The economic and commercial relationship between Djibouti and Ethiopia is becoming increasingly interlinked, with the two countries recently signing a deal that will allow for the export of Ethiopia’s gas resources through its neighbour maritime trade routes. Although Djibouti already handles the majority of imports to Ethiopia, the planned LNG project will further strengthen the Djiboutian-Ethiopian commercial relationship, and continue underlining the country’s importance for East African energy and transport markets.

LNG PROJECT: With a budget of $4bn, Djibouti and its partners have undertaken the LNG project as part of an ongoing drive to develop the country’s infrastructure. The project includes the construction of a 803-km pipeline that will connect the gas extraction areas in Ethiopia’s Ogaden Basin to the coast of Djibouti, as well as a gas liquefaction plant and export terminal.

In late 2013 POLY-GCL, an energy consortium made up of China Poly Group and Hong Kong-based Golden Concord, signed five production-sharing agreements with the Ethiopian government to exploit the country’s gas reserves. In late 2017 the consortium agreed to build a gas pipeline linking Ethiopia and Djibouti, though which it plans to transport its gas with an estimated 4.5trn cu feet of reserves. Production exported through the new pipeline will be shipped to the Chinese market.

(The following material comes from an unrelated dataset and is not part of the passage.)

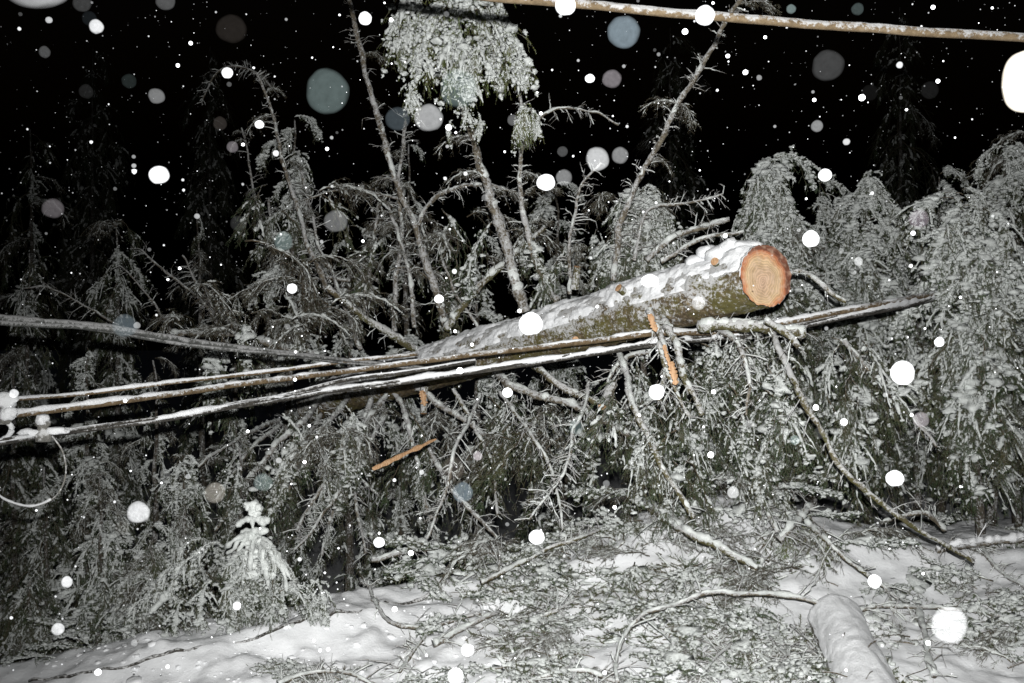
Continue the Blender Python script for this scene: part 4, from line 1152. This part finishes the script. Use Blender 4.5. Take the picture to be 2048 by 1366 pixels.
# litter of shoots, sticks and snow crumbs: nobody could count it
mb = MB()
n = 5600
px = rng.uniform(560, 2100, n); py = rng.uniform(1090, 1420, n)
Yl = CZ * FPX / (py - 683)
for _ in range(8):
    Yl = 0.5 * Yl + 0.5 * (CZ - terr((px - 1024) / FPX * Yl, Yl)) * FPX / (py - 683)
Yl = np.clip(Yl, 4.5, 9.2); xl = (px - 1024) / FPX * Yl
dens = fbm(xl * 1.3 + 4, Yl * 1.3, 0, 3)
clear = (px < 1000) & (py > 1215) & (px > 560) & ~((px < 760) & (py > 1320)) 
keep = (dens > 0.0) & (~clear | (rng.random(n) < .06))
xl, Yl = xl[keep], Yl[keep]; n = len(xl)
zl = terr(xl, Yl) + 0.008
yaw = rng.uniform(0, 6.28, n); L = rng.uniform(.03, .13, n)
d = np.stack([np.cos(yaw), np.sin(yaw), rng.normal(0.15, .3, n)], 1)
K = 4; s = np.linspace(0, 1, K)[None, :, None]
Q = np.stack([xl, Yl, zl], 1)[:, None] + d[:, None] * L[:, None, None] * s + rng.normal(size=(n, K, 3)) * .0022 * s
mb.tubes(Q, np.linspace(.0024, .0012, K)[None] * rng.uniform(.7, 1.8, (n, 1)), 3, 0, False)
needles(mb, Q[: int(n * .8)], 34, .019, .0015, 1, rng)
needles(mb, Q[: int(n * .8)], 10, .016, .0014, 2, rng)
Qs = Q[rng.random(n) < .30]
mb.tubes(Qs + np.array([0, 0, .004]), rng.uniform(.004, .013, Qs.shape[:2])[..., None] * rng.uniform(.6, 1.3, Qs.shape[:2] + (6,)), 6, 3)
tag(mb.build('twig_litter', [M_wood, M_needle, M_frostneedle, M_rime]), 'litter of snapped spruce tips and twigs strewn over the snow', None, None, 'stuff')

# crumbs of snow on the bright bank
import bmesh
bm = bmesh.new(); bmesh.ops.create_icosphere(bm, subdivisions=2, radius=1)
IV = np.array([v.co[:] for v in bm.verts]); IF = np.array([[v.index for v in f.verts] for f in bm.faces]); bm.free()
bm = bmesh.new(); bmesh.ops.create_icosphere(bm, subdivisions=1, radius=1)
JV = np.array([v.co[:] for v in bm.verts]); JF = np.array([[v.index for v in f.verts] for f in bm.faces]); bm.free()
mb = MB()
n = 320
px = rng.uniform(60, 1000, n); py = rng.uniform(1200, 1400, n)
Yl = CZ * FPX / (py - 683)
for _ in range(8):
    Yl = 0.5 * Yl + 0.5 * (CZ - terr((px - 1024) / FPX * Yl, Yl)) * FPX / (py - 683)
Yl = np.clip(Yl, 4.5, 9.2); xl = (px - 1024) / FPX * Yl; zl = terr(xl, Yl)
sz = rng.gamma(1.6, .0042, n) + .002
k_ = 1 + .35 * rng.normal(size=(n, len(IV))) * .4
V = IV[None] * k_[..., None] * (sz[:, None, None] * np.array([1.2, 1.2, .7])) + np.stack([xl, Yl, zl - sz * .25], 1)[:, None]
mb.add(V.reshape(-1, 3), None, (IF[None] + (np.arange(n) * len(IV))[:, None, None]).reshape(-1, 3))
tag(mb.build('snow_crumbs', M_ground), 'small crumbs and clods of snow scattered on the bright bank', None, None, 'stuff')

# ------------------------------------------------------------------ falling snow
m, nt, b = mat('falling_flake')
nt.nodes.remove(b)
outn = [n_ for n_ in nt.nodes if n_.type == 'OUTPUT_MATERIAL'][0]
oi = nt.nodes.new('ShaderNodeObjectInfo')
df = nt.nodes.new('ShaderNodeBsdfDiffuse'); nt.links.new(oi.outputs['Color'], df.inputs[0])
tr = nt.nodes.new('ShaderNodeBsdfTransparent')
lw = nd(nt, 'ShaderNodeLayerWeight', Blend=0.5)       # opacity raised towards the rim, as in a thin shell, to cancel shading
om = nd(nt, 'ShaderNodeMath', operation='SUBTRACT'); om.inputs[0].default_value = 1.12; nt.links.new(lw.outputs['Facing'], om.inputs[1])
dv = nd(nt, 'ShaderNodeMath', operation='DIVIDE'); nt.links.new(oi.outputs['Alpha'], dv.inputs[0]); nt.links.new(om.outputs[0], dv.inputs[1])
em = nd(nt, 'ShaderNodeMapRange', interpolation_type='SMOOTHSTEP'); em.inputs['From Min'].default_value = .32; em.inputs['From Max'].default_value = .97; em.inputs['To Min'].default_value = 1; em.inputs['To Max'].default_value = 0
nt.links.new(lw.outputs['Facing'], em.inputs['Value'])
dv2 = nd(nt, 'ShaderNodeMath', operation='MULTIPLY'); nt.links.new(dv.outputs[0], dv2.inputs[0]); nt.links.new(em.outputs[0], dv2.inputs[1])
nn = noise(nt, 2.2, 4, .6)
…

The plant is expected to be operational in 2020 and have the capacity to export 3m tonnes of natural gas per year; however, that is projected to expand to 10m tonnes after the third phase is complete. The export terminal will be able to handle ships with a transport capacity of up to 267,000 cu metres.

The new LNG project is part of a larger infrastructure development programme, whose recently completed projects include the $64m port of Goubet, which will focus on salt exports; the $580m Doraleh Multipurpose Port; and the $91m port of Tadjourah (see Transport & Logistics chapter). Given the country’s status as an access point for some 400m landlocked consumers in the region, port infrastructure, for both energy and other types of merchandise, will remain strategic for Djibouti’s long-term economic positioning.

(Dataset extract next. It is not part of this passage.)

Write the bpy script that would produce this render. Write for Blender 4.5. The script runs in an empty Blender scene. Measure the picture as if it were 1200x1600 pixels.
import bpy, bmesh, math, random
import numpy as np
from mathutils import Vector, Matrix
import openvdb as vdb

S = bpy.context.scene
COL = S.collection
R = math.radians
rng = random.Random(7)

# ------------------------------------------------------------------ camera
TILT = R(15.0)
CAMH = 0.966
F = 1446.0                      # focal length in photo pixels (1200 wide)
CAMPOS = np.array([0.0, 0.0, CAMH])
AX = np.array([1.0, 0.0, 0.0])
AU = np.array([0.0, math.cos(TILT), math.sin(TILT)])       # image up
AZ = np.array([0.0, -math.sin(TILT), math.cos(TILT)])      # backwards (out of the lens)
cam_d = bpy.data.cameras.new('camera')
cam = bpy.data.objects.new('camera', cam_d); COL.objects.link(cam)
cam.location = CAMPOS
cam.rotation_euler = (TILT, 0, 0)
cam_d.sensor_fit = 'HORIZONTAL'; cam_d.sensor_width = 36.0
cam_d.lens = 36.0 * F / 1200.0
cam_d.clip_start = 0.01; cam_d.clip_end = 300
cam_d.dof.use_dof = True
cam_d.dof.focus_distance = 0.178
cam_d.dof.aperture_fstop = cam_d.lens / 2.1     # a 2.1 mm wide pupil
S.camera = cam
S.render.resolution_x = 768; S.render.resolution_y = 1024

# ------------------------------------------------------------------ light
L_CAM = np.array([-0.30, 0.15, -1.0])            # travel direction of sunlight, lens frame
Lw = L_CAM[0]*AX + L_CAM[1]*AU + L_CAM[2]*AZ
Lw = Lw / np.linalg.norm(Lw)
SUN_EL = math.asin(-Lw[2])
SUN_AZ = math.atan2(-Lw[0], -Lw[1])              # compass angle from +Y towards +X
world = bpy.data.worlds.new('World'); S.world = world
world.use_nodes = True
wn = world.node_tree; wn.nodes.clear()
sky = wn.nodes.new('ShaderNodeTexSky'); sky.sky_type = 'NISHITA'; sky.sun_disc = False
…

REGIONAL CONTEXT: For Ethiopia, the upcoming LNG project is an attractive opportunity to raise export revenues and become an important foreign currency earner. Motuma Mekassa, Ethiopia’s then-minister of mining, petroleum and natural gas, told local media in April 2018 that LNG exports would bring an estimated $1bn over the first year of the project’s operation.

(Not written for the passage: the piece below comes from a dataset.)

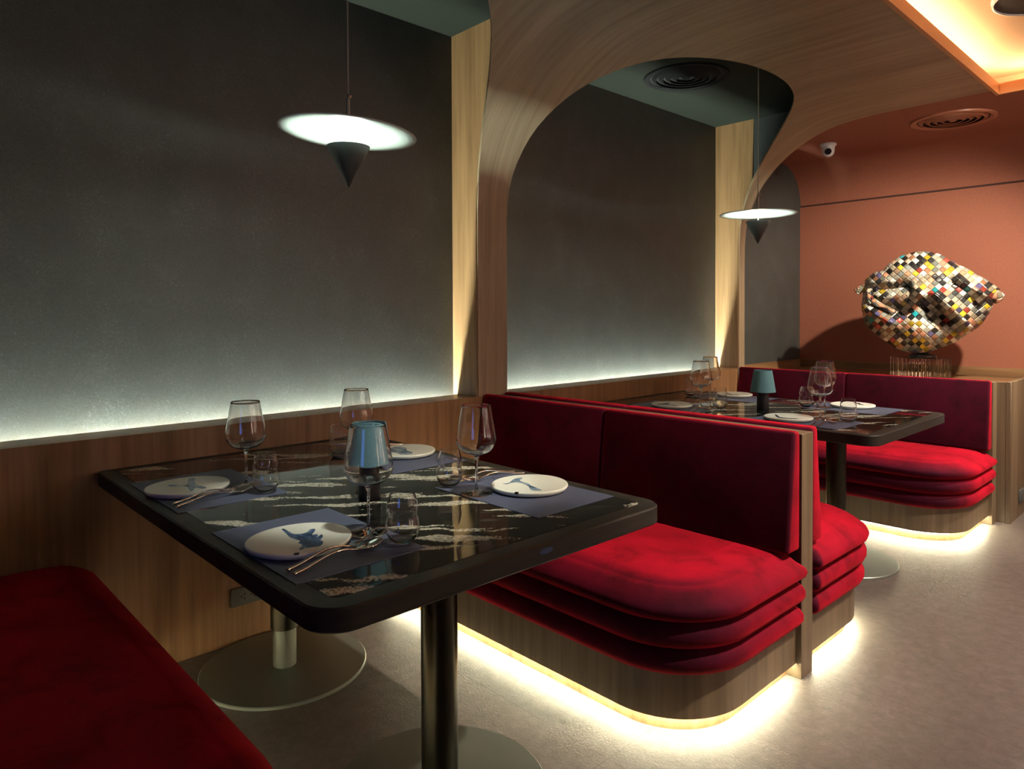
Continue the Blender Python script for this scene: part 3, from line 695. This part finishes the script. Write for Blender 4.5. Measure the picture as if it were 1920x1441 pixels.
# ================================================================== SCULPTURE ON PEDESTAL
SC = Vector((1.255, 3.70, 1.347))
bm = bmesh.new()
n = 4; side = .155; pts = []
per = 13
for e in range(4):
    a = R(90*e); ux, uy = math.cos(a), math.sin(a); nx, ny = math.cos(a-math.pi/2), math.sin(a-math.pi/2)
    for k in range(per*6):
        t = -1 + 2*k/(per*6); w_ = .007*abs(math.sin(math.pi*k/6))
        pts.append((ux*t*side + nx*(side-.004+w_), uy*t*side + ny*(side-.004+w_)))
prism(bm, pts, 'Z', 0, .165)
ped = obj('display_pedestal', bm, M_acryl); ped.location = (SC.x-.02, SC.y, .7905); ped.rotation_euler.z = R(34)
tag(ped, 'clear ribbed glass block pedestal under the patchwork sculpture', 'pedestal')

def patch_mat():
    x, nt, b = mat('woven_magazine_strips'); L = nt.links.new
    tc = nt.nodes.new('ShaderNodeTexCoord'); mp = nt.nodes.new('ShaderNodeMapping'); mp.inputs['Rotation'].default_value = (0, 0, R(45)); mp.inputs['Scale'].default_value = (1, 1, 1)
    L(tc.outputs['UV'], mp.inputs['Vector'])
    fl = N(nt, 'ShaderNodeVectorMath', operation='FLOOR'); L(mp.outputs[0], fl.inputs[0])
    wn = nt.nodes.new('ShaderNodeTexWhiteNoise'); wn.noise_dimensions = '2D'; L(fl.outputs[0], wn.inputs['Vector'])
    pal = [(0, (.70, .68, .58)), (.13, (.25, .27, .25)), (.24, (.80, .78, .68)), (.33, (.55, .27, .16)), (.41, (.030, .030, .030)), (.60, (.42, .36, .26)), (.68, (.02, .40, .46)), (.71, (.62, .42, .30)), (.80, (.65, .48, .04)), (.85, (.10, .09, .20)), (.88, (.45, .07, .05)), (.92, (.60, .62, .55))]
    r = ramp(nt, pal, 'CONSTANT'); L(wn.outputs['Value'], r.inputs[0])
    # checker of darker strips
    ck = N(nt, 'ShaderNodeTexChecker', Scale=1.0); ck.inputs[1].default_value = (1, 1, 1, 1); ck.inputs[2].default_value = (.42, .40, .36, 1); L(mp.outputs[0], ck.inputs['Vector'])
    mx = N(nt, 'ShaderNodeMix', data_type='RGBA', blend_type='MULTIPLY'); mx.inputs[0].default_value = .8; L(r.outputs[0], mx.inputs[6]); L(ck.outputs[0], mx.inputs[7])
    # tile edge bump
    fr = N(nt, 'ShaderNodeVectorMath', operation='FRACTION'); L(mp.outputs[0], fr.inputs[0])
    sb = N(nt, 'ShaderNodeVectorMath', operation='SUBTRACT'); sb.inputs[1].default_value = (.5, .5, 0); L(fr.outputs[0], sb.inputs[0])
    ab = N(nt, 'ShaderNodeVectorMath', operation='ABSOLUTE'); L(sb.outputs[0], ab.inputs[0]); sp = nt.nodes.new('ShaderNodeSeparateXYZ'); L(ab.outputs[0], sp.inputs[0])
    mxx = N(nt, 'ShaderNodeMath', operation='MAXIMUM'); L(sp.outputs[0], mxx.inputs[0]); L(sp.outputs[1], mxx.inputs[1])
    rr_ = ramp(nt, [(.36, (1, 1, 1)), (.5, (0, 0, 0))]); L(mxx.outputs[0], rr_.inputs[0])
    bp = N(nt, 'ShaderNodeBump', Strength=.9, Distance=.006); L(rr_.outputs[0], bp.inputs['Height']); L(bp.outputs[0], b.inputs['Normal'])
    L(mx.outputs[2], b.inputs['Base Color']); b.inputs['Roughness'].default_value = .32
    return x
M_patch = patch_mat()
sil = [(400,400),(470,340),(580,318),(640,250),(720,205),(920,153),(1000,156),(1100,175),(1200,235),(1300,290),(1450,380),(1560,455),(1652,520),(1600,592),(1590,680),(1550,770),(1500,840),(1350,940),(1200,1020),(1080,1080),(960,1105),(800,1085),(620,1000),(500,915),(400,830),(378,740),(375,650),(385,520)]
sp_ = []
for x, y in sil:
    px, py = x/4.97+1550-1745, y/4.97+440-570
    sp_.append((px/300.7, -py/258.0))
pol = sorted([(math.atan2(b, a) % (2*math.pi), math.hypot(a, b)) for a, b in sp_])
def sil_r(t):
    t %= 2*math.pi; q = [(pol[-1][0]-2*math.pi, pol[-1][1])] + pol + [(pol[0][0]+2*math.pi, pol[0][1])]
    for a, b in zip(q, q[1:]):
        if a[0] <= t <= b[0]:
            u = (t-a[0])/max(b[0]-a[0], 1e-6); return a[1]+(b[1]-a[1])*u
    return .3
def ridge(p, a, b, w, h):
    """height of a fold line a-b at 2D point p"""
    a, b, p = Vector(a), Vector(b), Vector(p); t = max(0, min(1, (p-a).dot(b-a)/(b-a).length_squared)); d = (p-(a+(b-a)*t)).length
    return h*math.exp(-(d/w)**2)
from mathutils import noise
bm = bmesh.new(); uvl = bm.loops.layers.uv.new('UVMap'); NU, NV = 180, 90; vg = []
AX = Vector((math.cos(R(16)), math.sin(R(16)), 0)); DX = Vector((math.sin(R(16)), -math.cos(R(16)), 0))  # DX points to the aisle
for j in range(NV+1):
    ph = math.pi*j/NV; row = []
    for i in range(NU):
        th = 2*math.pi*i/NU; rr0 = sil_r(th); sp1 = math.sin(ph)**.85
        a, bz, c = rr0*math.cos(th)*sp1, rr0*math.sin(th)*sp1, .30*math.copysign(abs(math.cos(ph))**.9, math.cos(ph))
        nz = noise.noise(Vector((a*5, bz*5, c*5)))*.030 + noise.noise(Vector((a*13, bz*13, c*13)))*.012
        f = 1 if c > 0 else .5
        fold = ridge((a, bz), (-.40, .10), (-.05, .13), .035, -.05) + ridge((a, bz), (-.05, .12), (.02, .02), .03, .07) + ridge((a, bz), (.03, .02), (.20, -.17), .045, -.10) + ridge((a, bz), (.06, .06), (.26, -.16), .05, .06) \
             + ridge((a, bz), (-.38, -.02), (-.18, -.14), .03, .055) + ridge((a, bz), (-.38, .05), (-.10, -.05), .03, -.03) + ridge((a, bz), (.20, .18), (.36, .05), .025, .05) + ridge((a, bz), (-.2, -.02), (.1, -.10), .06, -.03)
        k = math.sin(ph)
        cc = c + (1.45*fold*f if c > 0 else 0) + nz*abs(math.cos(ph))
        s2 = 1 + nz*k*.9
        pt = AX*(a*s2) + Vector((0, 0, bz*s2)) + DX*cc
        if j in (0, NV) and i > 0: row.append(row[0]); continue
        row.append((bm.verts.new(pt), (a*30, bz*30 + (0 if c > 0 else 40))))
    vg.append(row)
for j in range(NV):
    for i in range(NU):
        q = [vg[j][i], vg[j][(i+1) % NU], vg[j+1][(i+1) % NU], vg[j+1][i]]
        uq = []
        for v in q:
            if v[0] not in [w[0] for w in uq]: uq.append(v)
        if len(uq) < 3: continue
        f = bm.faces.new([v[0] for v in uq])
        for lp_, v in zip(f.loops, uq): lp_[uvl].uv = v[1]
root = empty('sculpture', (SC.x, SC.y, .956)); tag(root, 'large crumpled patchwork sculpture of woven coloured strips', 'sculpture')
o = obj('woven_body', bm, M_patch, root, smooth='all'); o.location = SC - Vector((SC.x, SC.y, .956))
# rolled corners of the sheet
def roll(name, pts, r0, r1):
    bm = bmesh.new(); uv = bm.loops.layers.uv.new('UVMap'); seg = 14; P = [Vector(p) for p in catmull(pts, 5)]; rings = []
    for i, p in enumerate(P):
        t = (P[min(i+1, len(P)-1)]-P[max(i-1, 0)]).normalized(); a = t.orthogonal().normalized(); b = t.cross(a); r = (r0+(r1-r0)*i/(len(P)-1))*(1+.18*noise.noise(p*14))
        rings.append([(bm.verts.new(p+(a*math.cos(2*math.pi*k/seg)*1.0+b*math.sin(2*math.pi*k/seg)*.7)*r), (k*.35, i*.45)) for k in range(seg)])
    for A, B in zip(rings, rings[1:]):
        for k in range(seg):
            q = (A[k], A[(k+1) % seg], B[(k+1) % seg], B[k]); f = bm.faces.new([v[0] for v in q])
            for lp_, v in zip(f.loops, q): lp_[uv].uv = v[1]
    bm.faces.new([v[0] for v in rings[0]][::-1]); bm.faces.new([v[0] for v in rings[-1]])
    return obj(name, bm, M_patch, root, smooth='all')
def LP(a, z, c): return AX*a + Vector((0, 0, z-.956+SC.z)) + DX*c
roll('rolled_corner', [LP(.20, .19, .14), LP(.31, .14, .13), LP(.40, .075, .10), LP(.455, .03, .06)], .032, .042)
roll('rolled_corner', [LP(-.27, .12, .14), LP(-.33, .145, .10), LP(-.40, .12, .06), LP(-.435, .095, .05)], .046, .028)
roll('rolled_corner', [LP(-.34, .11, .17), LP(-.33, .05, .20), LP(-.28, 0, .235), LP(-.17, -.06, .27)], .028, .018)
latheobj('support_disc', [(0, 0), (.088, 0), (.090, .004), (.086, .020), (.045, .030), (.030, .06), (0, .06)], M_black, root, 40)

# ================================================================== LIGHTS OF THE OPPOSITE SIDE (seen in the photograph only as reflections in the glasses)
for i, y in enumerate((.2, 1.9, 3.6)):
    root = empty('wall_light', (5.498, y, 1.65)); tag(root, 'slim vertical wall light on the opposite wall, ' + ('farthest from the terracotta wall', 'in the middle of the row', 'nearest the terracotta wall')[i], 'wall light', 'slim wall lights on the opposite side')
    boxobj('back_plate', (-.02, -.0005, -.045, .045, -.62, .62), M_black, root, .004, 1)
    boxobj('tube', (-.055, -.02, -.013, .013, -.58, .58), M_globe, root, .008, 2)
root = empty('wall_screen', (3.3, -4.197, 1.55)); tag(root, 'wide blue-lit screen on the wall behind the viewer', 'screen')
boxobj('housing', (-.56, .56, .0005, .04, -.33, .33), M_blackm, root, .006, 1)
boxobj('display', (-.54, .54, .040, .042, -.31, .31), emit('blue_display', (.12, .25, 1), 2.2), root)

The new LNG infrastructure will also help to further strengthen Djibouti’s position in key energy commerce routes between Asia, Europe, Africa and the Middle East. Global demand for gas is expected to rise by 1.4% per year in 2016-40, according to the International Association for Gas. Much of it will be galvanised by the Middle East and China, which are projected to make up 25% and 31%, respectively, of the demand increase.

INDUSTRIAL ZONE: The new LNG export terminal will be an important asset for the larger industrial zone under development at Damerjog. Estimated at $6bn, the new zone is expected to include a petroleum refining plant, an ethanol plant, a cement grinding station, a building materials manufacturing area, a desalination facility and a power plant. The new zone will also be linked to another large-scale transport infrastructure project: a $3.4bn, 750-km rail line linking to Ethiopia, which began operations in 2018. “The new train line connection to the Horizon Terminal will be fundamental to increasing the quantity of oil transported to Ethiopia,” Houssein Ahmed Houssein, general manager at Horizon Djibouti Terminals, told OBG.

As a result of rising volumes, plans for the construction of another oil terminal at the Port of Djibouti are being discussed. “As current infrastructure projects are reaching saturation, the construction of a second storage facility is a priority in the short to medium term,” Dabar Adaweh Ladieh, director-general at the International Hydrocarbons Company of Djibouti, told OBG.